[EXERCISE AIM]
Scan the lines below for the string "script" and copy every one that has it.

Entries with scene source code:
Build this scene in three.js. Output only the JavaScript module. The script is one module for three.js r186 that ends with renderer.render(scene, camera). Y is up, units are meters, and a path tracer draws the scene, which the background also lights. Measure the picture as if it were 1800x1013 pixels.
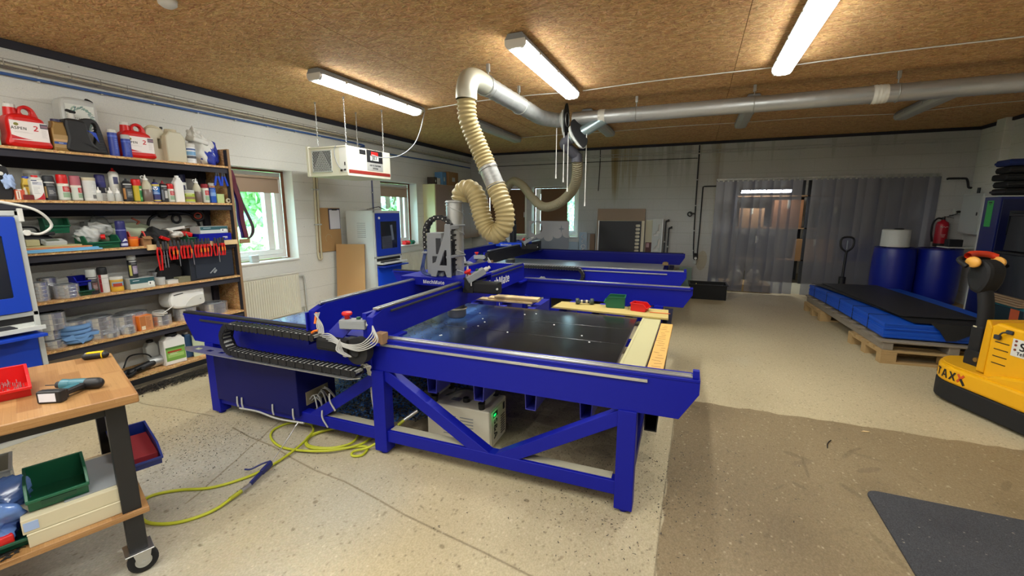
import * as THREE from 'three';
import { RoundedBoxGeometry } from 'three/addons/geometries/RoundedBoxGeometry.js';
import { TextGeometry } from 'three/addons/geometries/TextGeometry.js';
import { FontLoader } from 'three/addons/loaders/FontLoader.js';
import { RectAreaLightUniformsLib } from 'three/addons/lights/RectAreaLightUniformsLib.js';
import { mergeGeometries } from 'three/addons/utils/BufferGeometryUtils.js';

// ---------------------------------------------------------------- camera, sky, exposure
const scene = new THREE.Scene();
const camera = new THREE.PerspectiveCamera(67.05, 1800 / 1013, 0.05, 200);
camera.position.set(0, 1.6, 0);
camera.rotation.order = 'YXZ';
camera.rotation.set(-0.17621, 0.39692, 0);
scene.background = new THREE.Color(0.60, 0.86, 1.0);
scene.backgroundIntensity = 6.5;
const renderer = new THREE.WebGLRenderer({ antialias: true });
renderer.toneMapping = THREE.LinearToneMapping;
renderer.toneMappingExposure = 2.4;
renderer.shadowMap.enabled = true;
RectAreaLightUniformsLib.init();
const LAMP = 18;                    // brightness of a lit lamp's light
const GLOW = 11;                    // what the eye sees of its cover
const LAMP_COL = new THREE.Color(0.98, 1.0, 0.955);

// ---------------------------------------------------------------- helpers
let seed = 12345;
const rnd = () => { seed |= 0; seed = seed + 0x6D2B79F5 | 0; let t = Math.imul(seed ^ seed >>> 15, 1 | seed); t = t + Math.imul(t ^ t >>> 7, 61 | t) ^ t; return ((t ^ t >>> 14) >>> 0) / 4294967296; };
const rr = (a, b) => a + (b - a) * rnd();
const V = (x, y, z) => new THREE.Vector3(x, y, z);
const PI = Math.PI;
const used = {};
function numbered(n) { if (used[n] === undefined) { used[n] = 0; return n; } used[n]++; return n + '_' + String(used[n]).padStart(3, '0'); }
function fin(g) {
  if (g.index) g = g.toNonIndexed();
  for (const k of Object.keys(g.attributes)) if (!['position', 'normal', 'uv', 'color'].includes(k)) g.deleteAttribute(k);
  if (!g.attributes.normal) g.computeVertexNormals();
  if (!g.attributes.uv) metreUV(g);
  return g;
}
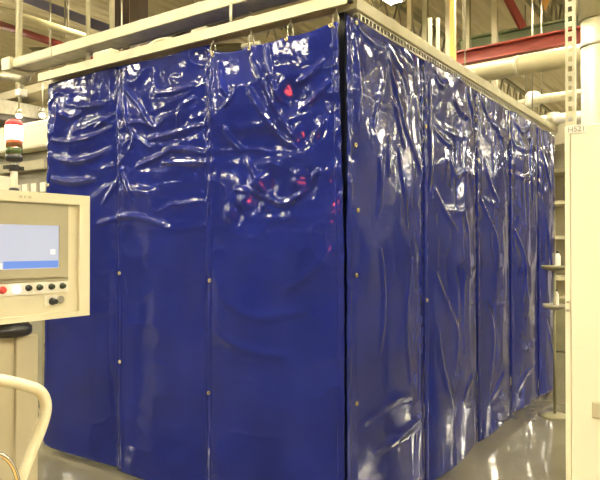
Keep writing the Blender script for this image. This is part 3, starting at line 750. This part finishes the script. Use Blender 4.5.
# ------------------------------------------------------------------ overhead, upper right
p = ext((-1.299, 4.92, 3.909), (.105, 4.679, 3.86), .02, .8)
bar('crane_beam', 'long red steel beam at upper right above the fat cream pipe', 'beam', M['red'], *p, .16, .17, 'i')
p = ext((-1.164, 4.405, 3.545), (.249, 4.17, 3.505), .10, .9)
pp = thing('duct_pipe', (-.4, 4.3, 3.4), 'fat cream lagged pipe running under the red beam', 'pipe')
MB().cyl(*p, .108, 28).build('lagging', M['lag'], pp)
for k in (.12, .80):
    c = Vector(p[0]).lerp(Vector(p[1]), k); MB().cyl(c + Vector((0, 0, .10)), (c.x, c.y, ZC), .010, 8).build('hanger_rod', M['galv'], pp)
a, b_ = Vector(p[0]), Vector(p[1])
for k in (.35, .62): 
    c = a.lerp(b_, k); dd = (b_ - a).normalized()
    MB().cyl(c - dd * .02, c + dd * .02, .112, 28).build('band', M['cream_steel'], pp)
p = ext((-1.665, 6.493, 4.579), (-.313, 6.825, 4.678), .1, .5)
bar('roof_beam', 'grey green roof beam behind and above the red beam', 'beam', M['green'], *p, .2, .20, 'i')
bar('roof_brace', 'thin red brace slanting under the roof at upper right', 'brace', M['red'], (-1.05, 6.31, 5.10), (-.866, 6.44, 4.664), .09, .09)
bar('strut', 'orange upright strut rising behind the side rail', 'strut', M['orange'], (-.763, 3.466, 2.2), (-.763, 3.466, ZC), .05, .05)
bar('strut', 'cream upright strut left of the orange strut, nearer the corner', 'strut', M['cream_steel'], (-.755, 2.86, 2.2), (-.755, 2.86, 3.72), .028, .028)
bar('strut', 'cream upright strut between its twin and the orange strut', 'strut', M['cream_steel'], (-.695, 2.904, 2.2), (-.695, 2.904, 3.72), .028, .028)
bar('sign_bracket', 'small yellow bracket under the roof at upper right', 'bracket', M['orange'], (-.75, 6.9, 4.95), (-.62, 6.95, 5.3), .10, .10)
pi_ = MB().tube(smooth([(-1.0, 6.0, 3.42), (-.548, 5.686, 3.444), (.083, 5.151, 3.319), (1.3, 4.1, 3.10)]), .057, 14)
pr = thing('process_pipe', (.08, 5.15, 3.3), 'upper of two pale pipes beyond the far end of the side rail', 'pipe')
pi_.build('tube', M['cream_steel'], pr)
MB().lathe((-.53, 5.67, 3.36), [(.08, 0), (.10, .03), (.10, .14), (.07, .18)]).build('joint', M['white'], pr)
p2 = thing('process_pipe', (.1, 4.9, 3.0), 'lower of two pale pipes beyond the far end of the side rail', 'pipe')
MB().tube(smooth([(-1.0, 5.8, 3.18), (-.568, 5.428, 3.117), (.096, 4.916, 3.018), (1.3, 3.95, 2.84)]), .057, 14).build('tube', M['white'], p2)
for q, w_ in (((-.40, 5.57, 3.46), pr), ((.30, 4.97, 3.32), pr), ((-.45, 5.33, 3.15), p2), ((.25, 4.79, 3.04), p2)):
    MB().cyl(q, (q[0], q[1], ZC), .010, 8).build('hanger_rod', M['galv'], w_)
MB().lathe((-.15, 5.10, 2.985), [(.07, 0), (.07, .14)]).build('joint', M['cream_steel'], p2)

# open-web roof joists
def joist(p0, p1, hgt, label, group):
    p0, p1 = Vector(p0), Vector(p1); d = p1 - p0; n = max(4, int(d.length / .5))
    r = thing('roof_joist', tuple((p0 + p1) / 2), label, 'joist', group)
    MB().beam(p0, p1, .09, .06).build('bottom_chord', M['olive'], r)
    up = Vector((0, 0, hgt)); MB().beam(p0 + up, p1 + up, .09, .06).build('top_chord', M['olive'], r)
    w = MB(); z = [p0]
    for i in range(n): z += [p0 + d * ((i + .5) / n) + up, p0 + d * ((i + 1) / n)]
    w.tube(z, .02, 6)
    w.build('web', M['taupe'], r)
    return r
G = 'open-web roof joists'
J = 'olive open-web roof joist under the deck'
for x in (-9.5, -7.3, -5.1, -2.9, -.7, 1.5): joist((x, 5.8, 4.95), (x, 21, 4.95), .55, J + ' at the top of the view', G)
for i, (x, y, z0, z1) in enumerate([(-2.4, 5.95, 3.6, 5.6), (-2.12, 5.88, 3.6, 5.6), (-1.75, 5.85, 3.5, 5.6), (-1.45, 5.8, 3.5, 5.6), (-1.1, 5.9, 3.6, 5.6)]):
    bar('hanger_strut', 'olive hanger strut among the row above the side rail', 'strut', M['olive' if i % 2 else 'taupe'], (x, y, z0), (x, y, z1), .07, .07, group='hanger struts above the side rail')
hung('cable_tray', 'olive cable tray running level above the side rail', 'cable tray', M['olive'], (-3.2, 5.7, 4.05), (-.9, 5.3, 3.95), .35, .10, (.2, .8))
hung('cable_tray', 'taupe cable tray high over the booth corner', 'cable tray', M['taupe'], (-4.2, 6.3, 4.3), (-1.2, 6.9, 4.35), .45, .10, (.2, .8))
hung('air_duct', 'broad pale air duct over the booth seen above the front rail', 'duct', M['lag'], (-4.6, 3.2, 3.75), (-2.2, 5.0, 3.75), .5, .25, (.1, .9))
bar('roof_beam', 'dark beam seen between the front rail and the trunking', 'beam', M['umber'], (-3.6, 3.0, 3.55), (-1.5, 4.4, 3.55), .14, .16, 'i')
hung('air_duct', 'pale duct low in the far right behind the process pipes', 'duct', M['taupe'], (-1.6, 8.2, 3.3), (1.6, 7.2, 3.3), .6, .35, (.1, .9))

# ------------------------------------------------------------------ far right, in the slit beside the cabinet
rk = thing('storage_rack', (-.3, 8.9, 0), 'pale storage rack in the gap between the booth and the cabinet', 'rack')
for x in (-1.1, .7):
    for y in (8.6, 9.3): MB().box(x - .03, x + .03, y - .03, y + .03, 0, 2.9).build('upright', M['cream_steel'], rk)
for z in (.35, .95, 1.65, 2.25, 2.8): MB().box(-1.1, .7, 8.58, 9.32, z, z + .06).build('shelf', M['cream_steel'], rk)
MB().box(-1.1, .7, 9.30, 9.33, .4, 2.8).build('back_sheet', M['taupe'], rk)
tag(MB().rbox(-.8, -.15, 8.65, 9.1, 2.31, 2.56, .01).build('box', M['umber']), 'dark brown box on an upper shelf of the pale rack', 'box')
tag(MB().rbox(-.7, .1, 8.65, 9.1, 1.71, 1.98, .01).build('carton', M['cabinet']), 'pale carton on the middle shelf of the rack', 'carton')
tag(MB().rbox(-.75, .2, 8.65, 9.1, 1.01, 1.40, .01).build('carton', M['lag']), 'tan carton on the shelf below the pale carton', 'carton')
tx, ty = .285, 3.215
tb = thing('tray_stand', (tx, ty, 0), 'small round tan tray stand beside the far end of the booth', 'stand')
MB().lathe((tx, ty, 1.335), [(.03, -.02), (.10, .0), (.112, .012), (.112, .03), (.10, .03), (.098, .012)]).build('tray', M['olive'], tb)
MB().lathe((tx, ty, 0.985), [(.03, -.02), (.09, .0), (.10, .012), (.10, .03), (.09, .03), (.088, .012)]).build('tray', M['taupe'], tb)
MB().cyl((tx, ty, .03), (tx, ty, 1.335), .013, 14).build('stem', M['olive'], tb)
MB().lathe((tx, ty, 0), [(.12, 0), (.12, .015), (.03, .03)]).build('base', M['olive'], tb)
for q, (dx, dy, z, l) in enumerate(((.03, .0, 1.347, 'pale plastic bottle standing on the upper round tray'), (.0, .06, .997, 'pale plastic bottle standing on the lower round tray'))):
    bt = thing('bottle', (tx + dx, ty + dy, z), l, 'bottle')
    MB().lathe((tx + dx, ty + dy, z), [(.024, 0), (.026, .01), (.026, .10), (.011, .13)]).build('body', M['white'], bt)
    MB().lathe((tx + dx, ty + dy, z + .13), [(.014, 0), (.014, .02)]).build('cap', M['dkgreen'], bt)
tag(MB().rbox(-.55, .0, 6.9, 7.4, 0, .78, .02).build('bin', M['olive']), 'olive bin on the floor beyond the booth end', 'bin')
tag(MB().rbox(-1.6, 1.4, 10.2, 10.6, 0, 2.6, .02).build('partition', M['cabinet']), 'long pale partition panel beyond the storage rack', 'partition')
# ------------------------------------------------------------------ camera and view
cam = bpy.data.cameras.new('camera'); cam.sensor_width = 36; cam.lens = 629 / 600 * 36; cam.clip_end = 100
co = bpy.data.objects.new('camera', cam); C.objects.link(co)
co.location = (1.651, -2.774, 1.55)
pt = math.radians(.46)
fwd = Vector((-.5714 * math.cos(pt), .8206 * math.cos(pt), math.sin(pt)))
co.rotation_euler = fwd.to_track_quat('-Z', 'Y').to_euler()
S = bpy.context.scene
S.camera = co
w = bpy.data.worlds.new('hall_air'); w.use_nodes = True; S.world = w
w.node_tree.nodes['Background'].inputs['Color'].default_value = (.5, .45, .33, 1)
w.node_tree.nodes['Background'].inputs['Strength'].default_value = .05
v = S.view_settings; v.view_transform = 'Standard'; v.look = 'None'; v.gamma = 1; v.use_curve_mapping = False; v.exposure = EXPOSURE
S.cycles.use_denoising = True
S.cycles.max_bounces = 8; S.cycles.diffuse_bounces = 4; S.cycles.glossy_bounces = 4
S.cycles.sample_clamp_indirect = 20
S.cycles.caustics_reflective = False; S.cycles.caustics_refractive = False
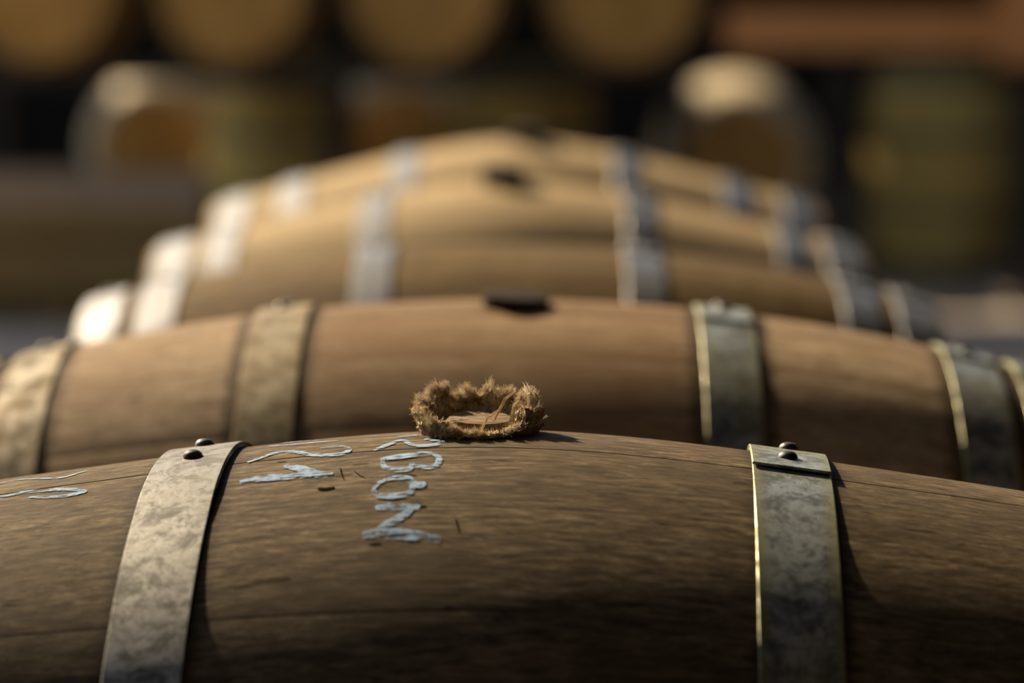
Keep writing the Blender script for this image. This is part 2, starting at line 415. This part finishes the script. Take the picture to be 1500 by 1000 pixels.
def barrel_parts(R, c, L, hoops, n_staves=26, off=0.0004, nx=16, bung=None, seed=1, first=None, bows=None, hoop_w=0.045, hoop_n=72, lap_ends=None, nt=3, cut=None):
    """all meshes of one barrel about its own axis: [(kind, mesh, extra)]"""
    rnd = random.Random(seed); rf = prof(R, c)
    widths = [rnd.uniform(0.75, 1.25) for _ in range(n_staves)]
    widths[0] = 1.3
    avg = 360 * widths[0] / sum(widths)
    st = -avg / 2 if first is None else first
    s = seams(st, widths)
    fs = []
    for i, a in enumerate(s[:-1]):
        if bows and i in bows: fs.append((lambda a, g: (lambda x: a + g(x)))(a, bows[i]))
        else: fs.append(const(a))
    fs.append((lambda f: (lambda x: f(x) + 2 * math.pi))(fs[0]))
    staves = []
    for i in range(n_staves):
        h = bung if (i == 0 and bung) else None
        staves.append(stave_mesh('stave', rf, L, fs[i], fs[i + 1], nx, nt, hole=h, open0=(i == cut), open1=(cut is not None and i == cut - 1), off=rnd.uniform(-off, off), cham=0.0003 if off > 0.0002 else 0.00012))
    hp = []
    for j, (x, w_) in enumerate(hoops):
        e, lp, d, mid = (lap_ends[j] if lap_ends else ((7, 27, 1, -4) if x > 0 else (-20, 27, -1, -6)))
        e += 0 if lap_ends else rnd.uniform(-2, 2)
        hm = hoop_mesh('hoop', rf, x, w_, end=e, lap=lp, direction=d, n=hoop_n)
        rv = [dome_mesh('rivet', rf, x + rnd.uniform(-0.002, 0.002), R_(mid + q), 0.0043) for q in (-5, 5)]
        hp.append((x, hm, rv))
    hx = L - 0.032
    heads = head_board_meshes('head_board', rf(hx) - 0.026, 0.02)
    return dict(R=R, c=c, L=L, rf=rf, staves=staves, hoops=hp, heads=heads, hx=hx)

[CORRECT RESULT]
Build this scene in three.js. Output only the JavaScript module. The script is one module for three.js r186 that ends with renderer.render(scene, camera). Y is up, units are meters, and a path tracer draws the scene, which the background also lights. Measure the picture as if it were 1800x1013 pixels.
Keep writing the Blender script for this image. This is part 3, starting at line 750. This part finishes the script. Use Blender 4.5.
Keep writing the Blender script for this image. This is part 2, starting at line 415. This part finishes the script. Take the picture to be 1500 by 1000 pixels.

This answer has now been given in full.